I’ve grieved about lots of other things since then—and before. Relationships, jobs, lost dreams, money, politics, and human brutality. But every time, in the midst of deep depression, anger, and total confusion about what to do next, I have eventually been able to continue walking. I hardly ever even saw it happening at the time, but a month or so later it would become clear. I had made it through—like a walk on hot coals—and I would feel better, finally, than I did before.
It turns out, all of that counts for something. It isn’t just surviving one difficult event after another. It is living our lives with our full hearts. We struggle, we cry, we fight, we fall to our knees in heartache, and we rail against injustices. Every time, we learn something, we talk to each other about it, we make art, we write letters, and we eventually grow more alive. When my mother died, part of my torture was realizing my own mortality and thinking about the meaning of my own life. In a weird way, losing her helped me find myself.

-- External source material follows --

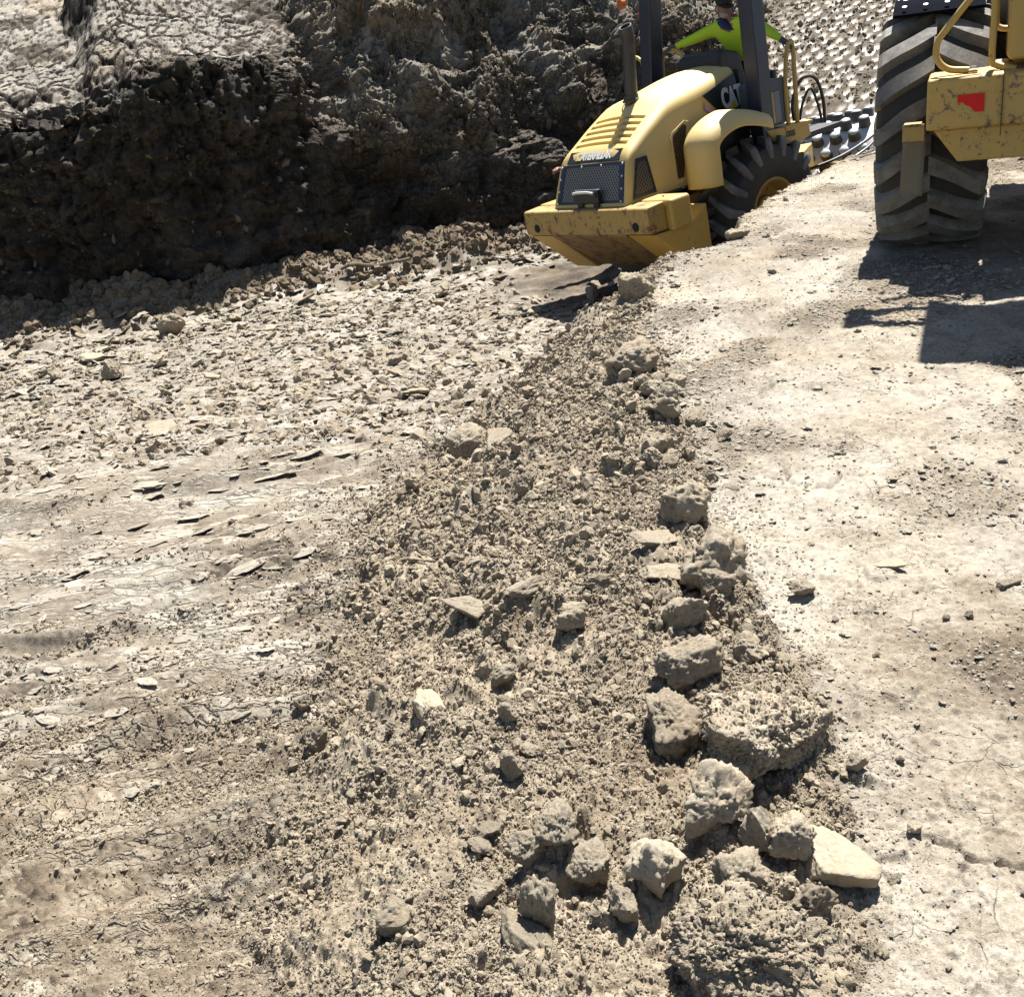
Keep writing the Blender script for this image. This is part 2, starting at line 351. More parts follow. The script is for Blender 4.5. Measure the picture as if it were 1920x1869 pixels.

Last week, amid the horrific behavior of politicians and the craziness of young men armed with assault rifles, our tiny new puppy ate something poisonous and had to be put down. I cried like I hadn’t cried in years. I wanted to climb into bed and pull the covers over my head—which I let myself do for a while. Then, I thought of that little dog, and the joy he’d brought us in the few months we'd had him. I thought about the resilience of humans and the power we have when we are moved to make things better for each other.
Occasionally I am strong enough to be grateful for the opportunity to feel all there is to feel. I know the growth that comes from that and the magical ways in which that growth can manifest itself. On those days I feel very lucky to be present in the world, and to know the power that comes with stepping forward.